Nathalie Fournelle offre l’esquisse dont la légèreté et le caractère enjoué d’un paysage apparemment tranquille voilent à peine le tumulte secret. De son côté, Yvon Colbert présente une interprétation éclatée de son image intérieure qui rallie fantaisie et spontanéité. D’autres enfin éludent leur propre image en la remplaçant par des objets symboliques qui n’en témoignent pas moins de ce qu’ils sont et de ce qu’ils vivent.

Longtemps a-t-on restreint la création artistique à des cadres rigides, sorte de perception étroite issue de la vision que nous pouvons avoir de l’œuvre, mais surtout à la conception que nous nous en faisons. Les choses ont bien changé car à côté d’une création dite traditionnelle, voire académique, on découvre maintenant différentes activités créatrices qui, sans être sanctionnées selon les principes de l’art avec un grand A, n’en recèlent pas moins une valeur esthétique et novatrice indéniable. L’abolition des frontières entre les différentes disciplines et le recours aux possibilités offertes par des techniques informatisées ont élargi sinon bouleversé de fond en comble le langage pictural. On constate simultanément chez l’artiste le passage d’une pratique esthétique gratuite à une création plus concrète et fonctionnelle tels la décoration, le design ou d’autres approches, et ce, sans nier en aucune façon l’intention de départ.

Dans cette perspective, la thérapie par l’art offre un bon exemple de l’application d’un type d’activité dont la fonction se situe à la croisée d’une création authentique et d’une croissance personnelle véritable. Le Centre d’apprentissage parallèle de Montréal (CAP) en offre d’excellents exemples en intervenant auprès de personnes qui, pour une raison ou pour une autre, éprouvent certaines difficultés d’adaptation sociales et émotives.

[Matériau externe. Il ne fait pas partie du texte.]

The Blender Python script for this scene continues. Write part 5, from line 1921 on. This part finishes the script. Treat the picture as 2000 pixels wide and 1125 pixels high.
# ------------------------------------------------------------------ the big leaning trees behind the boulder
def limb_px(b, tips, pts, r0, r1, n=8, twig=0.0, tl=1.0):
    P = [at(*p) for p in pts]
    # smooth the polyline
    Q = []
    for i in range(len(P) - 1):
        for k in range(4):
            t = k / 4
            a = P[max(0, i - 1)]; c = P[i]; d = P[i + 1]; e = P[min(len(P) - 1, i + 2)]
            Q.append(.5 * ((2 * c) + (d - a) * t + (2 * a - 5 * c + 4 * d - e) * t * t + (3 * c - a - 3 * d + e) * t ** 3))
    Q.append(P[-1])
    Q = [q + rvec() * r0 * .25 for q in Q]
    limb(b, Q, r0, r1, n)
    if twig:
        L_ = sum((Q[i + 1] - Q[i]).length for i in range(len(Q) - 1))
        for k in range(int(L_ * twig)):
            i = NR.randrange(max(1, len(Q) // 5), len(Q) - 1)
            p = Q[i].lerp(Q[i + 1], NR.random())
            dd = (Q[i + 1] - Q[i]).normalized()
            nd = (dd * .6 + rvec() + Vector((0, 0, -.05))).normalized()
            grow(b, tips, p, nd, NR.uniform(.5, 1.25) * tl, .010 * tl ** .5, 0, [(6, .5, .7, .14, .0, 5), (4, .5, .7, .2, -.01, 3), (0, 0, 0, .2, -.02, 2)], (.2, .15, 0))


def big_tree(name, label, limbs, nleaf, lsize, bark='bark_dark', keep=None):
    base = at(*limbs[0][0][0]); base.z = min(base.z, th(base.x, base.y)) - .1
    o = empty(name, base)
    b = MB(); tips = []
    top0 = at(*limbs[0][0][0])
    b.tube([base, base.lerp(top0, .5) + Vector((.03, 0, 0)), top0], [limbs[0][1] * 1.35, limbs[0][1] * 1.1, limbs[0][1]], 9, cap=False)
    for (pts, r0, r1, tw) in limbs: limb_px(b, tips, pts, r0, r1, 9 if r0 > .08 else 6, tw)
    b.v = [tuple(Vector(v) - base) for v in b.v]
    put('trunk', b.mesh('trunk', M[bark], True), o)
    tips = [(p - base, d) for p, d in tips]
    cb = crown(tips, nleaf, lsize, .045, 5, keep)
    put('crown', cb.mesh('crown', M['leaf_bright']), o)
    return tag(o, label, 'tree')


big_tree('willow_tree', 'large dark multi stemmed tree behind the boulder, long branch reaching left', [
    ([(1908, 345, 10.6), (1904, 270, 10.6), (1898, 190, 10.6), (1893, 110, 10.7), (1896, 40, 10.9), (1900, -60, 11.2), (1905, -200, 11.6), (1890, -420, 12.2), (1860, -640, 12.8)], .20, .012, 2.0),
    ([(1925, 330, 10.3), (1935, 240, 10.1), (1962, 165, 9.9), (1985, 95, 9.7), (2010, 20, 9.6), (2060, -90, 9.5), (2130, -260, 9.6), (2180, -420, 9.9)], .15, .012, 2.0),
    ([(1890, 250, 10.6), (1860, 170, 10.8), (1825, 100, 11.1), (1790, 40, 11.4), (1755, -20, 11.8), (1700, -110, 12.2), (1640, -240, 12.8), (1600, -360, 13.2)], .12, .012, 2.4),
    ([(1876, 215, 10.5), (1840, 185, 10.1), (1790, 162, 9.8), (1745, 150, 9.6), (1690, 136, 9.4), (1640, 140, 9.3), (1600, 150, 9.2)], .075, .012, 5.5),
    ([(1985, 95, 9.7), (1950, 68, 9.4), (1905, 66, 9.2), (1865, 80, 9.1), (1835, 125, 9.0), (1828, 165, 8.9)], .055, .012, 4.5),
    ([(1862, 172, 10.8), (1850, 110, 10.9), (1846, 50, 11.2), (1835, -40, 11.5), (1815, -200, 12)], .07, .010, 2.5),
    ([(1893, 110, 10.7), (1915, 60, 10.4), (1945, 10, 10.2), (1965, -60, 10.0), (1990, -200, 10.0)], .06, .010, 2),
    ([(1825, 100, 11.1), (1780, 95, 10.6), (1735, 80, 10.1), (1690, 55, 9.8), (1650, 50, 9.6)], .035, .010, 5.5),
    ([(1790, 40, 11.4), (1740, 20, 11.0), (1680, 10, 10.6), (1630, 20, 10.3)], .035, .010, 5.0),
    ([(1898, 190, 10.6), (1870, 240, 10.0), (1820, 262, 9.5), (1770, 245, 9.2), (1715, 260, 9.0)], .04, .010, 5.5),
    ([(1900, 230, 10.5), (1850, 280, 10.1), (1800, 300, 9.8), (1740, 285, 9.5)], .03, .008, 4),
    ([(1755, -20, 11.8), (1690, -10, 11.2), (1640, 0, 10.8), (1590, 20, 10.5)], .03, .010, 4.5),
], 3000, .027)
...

À l’occasion de son 25e anniversaire, le CAP a présenté MOI M’AIME, une exposition composée des autoportraits de chacun des participants. Banal en apparence, l’esprit de cette initiative revêt une résonance en ceci que l’engagement émotif des participants passe par une profonde prise de conscience qui met en cause son moi le plus intime. Inversement ou paradoxalement, cet exercice a valeur de projection du moi de l’intérieur vers l’extérieur. La rencontre de cette double trajectoire mobilise alors la force créatrice de l’individu dont l’expression se situe bien loin d’une représentation stéréotypée ou même académique qui cédera ici le pas à un rendu plus émotif, souple et spontané, qui dépasse le simple désir de décrire. Œuvre d’art authentique ou simple moyen d’expression de soi, la thérapie par l’art et l’art tout court se rejoignent pour questionner le mystère même de l’être, de son expression et son devenir.